Angeli e cicale di Didier Rimaud
L’editrice Ancora nella collana di poesia L’Oblò ha pubblicato una antologia di poesie di Didier Rimaud, gesuita francese, dal titolo Angeli e Cicale. Il curatore e traduttore del volume è Eugenio Costa, gesuita anch’egli. L’imprevisto accostamento del titolo ben riassume la spiritualità e l’estetica del poeta-sacerdote: il mondo come evidente rimando, inevitabile accesso, alla trascendenza da cui è informato.
– Tu m’hai voluto a guardia sugli spalti:
attendere il tuo giorno, annunciare il chiarore
mentre la luce sale sulle lunghe notti umane.
Così recita l’incipit di Un adorato invito, prima poesia della silloge e sorta di dichiarazione di un fare poetico che riconosce la propria investitura dall’alto. Il compito del verso di Rimaud è infatti quello di testimoniare «i segni del Regno» per l’uomo del suo tempo, l’irruzione esultante della salvezza cristiana nelle tenebre del mondo («Mi sono fatto corriere della buona novella, / tuo messaggero, tuo agente di fiducia»). Il verso è lo strumento “umano” a disposizione del poeta, con cui coniugare «parole, angeli e cicale», strumento guidato dallo Spirito, affinché si possa sciogliere in un canto di lode. Si ritrova qui quello stesso sentimento di meraviglia che ha informato la poesia di un altro grande gesuita, Gerard Manley Hopkins, aedo di un mondo «carico della grandezza di Dio», elettrizzato cioè da una presenza creatice sempre in movimento che lo fa vibrare vivificandolo. Entrambi questi poeti vedono avvampare di Spirito la terra dell’uomo.

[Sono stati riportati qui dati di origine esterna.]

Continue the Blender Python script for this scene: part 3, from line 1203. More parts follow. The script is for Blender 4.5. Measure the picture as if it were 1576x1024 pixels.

Poesia della presenza, quella di Rimaud, dunque: una presenza, la cui finitezza è stata “sanata” dalla promessa cristiana, voce dell’unico Uomo in grado di sconfiggere il peccato e la morte. Ed è proprio la fiducia nella presenza del Dio-con-noi a far sì che lo sguardo del poeta non si faccia ingenuamente univoco e devoto: la riflessione di Rimaud, infatti, non intende arretrare di fronte alle atrocità del mondo. Come sottolinea Eugenio Costa, nella sua toccante introduzione, quello del poeta è « un cuore che ricorda e si interroga, si lascia ferire dalla durezza del vivere, e del far morire». Ma quale amore mai è una poesia costituita da un lungo elenco di orrori inflitti dall’uomo al suo simile: vagoni piombati, baracche immonde, campi, forni, fosse… Eppure si leva dall’abisso una chiamata ad essere qualcos’altro: l’essere umano è fatto per vivere in corpi «lisci e levigati / come dei frutti!».
La risposta di Rimaud, la sua speranza nel cambiamento possibile, sta nella “forza” della colomba: proprio nella poesia intitolata A forza di colomba si dispiega il suo impegno civile che, nell’apparente inadeguatezza della colomba, ripone la forza della perseveranza, della fede, della pazienza, dell’amore; l’unica, seppur difficilissima via, per contrastare il male del mondo.
Insomma, la poesia del gesuita francese non è poesia del ripiegamento interiore e tantomeno della riflessione solipsistica: è sguardo acuto sul reale, è testimonianza della grandezza della creazione, è sprone ad un’elevazione spirituale di una creatura chiamata senza indugi a partecipare, rimettendosi nelle mani del Dio fattosi carne, ad un processo di creazione in atto.